Bitcoin is a consensus-building network. There cannot be a reliable zero-confirmation system using the Bitcoin network alone, because it can't build consensus that quickly. The whole point of it is that your confidence in the transaction can grow exponentially as a function of work done (#confirmations), but if it has zero work then there is no confidence in it. At the end of the day, it's that simple -- you can't be confident until your transaction is buried in proof-of-work, which means it must have confirmations.

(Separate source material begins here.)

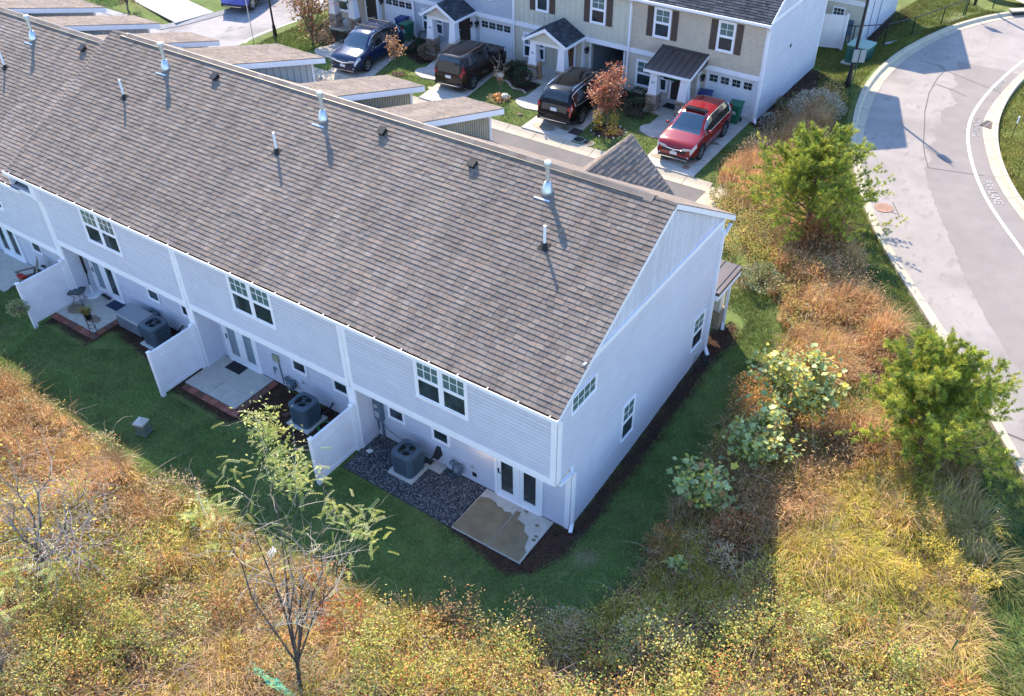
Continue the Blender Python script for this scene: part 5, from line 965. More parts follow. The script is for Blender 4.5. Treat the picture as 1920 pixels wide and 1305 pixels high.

That's not to say that there will never be hope for zero-confirmation transactions: it just means that they will never be (and never were) suitable for zero-trust exchanges without external services. There are some cool things you can do with locktime and alternate sighash codes, but they all build off already-confirmed transactions -- they require seeding a contract with an already-confirmed tx! Third-parties may provide mechanisms to help people transaction instantly, and they may take a fee for it. But you won't get there with the network rules alone.
We need to get away from this wishful thinking that we can somehow adapt this proof-of-work system to work with transactions that have no proof-of-work. There's still use for them, just not zero-trust transactions (i.e. if my coworker sends me money to cover the lunch tab, I can be confident with the zero-conf, because I can go to his cubicle and punch him later if he double spends, etc -- this is not a zero-trust situation.).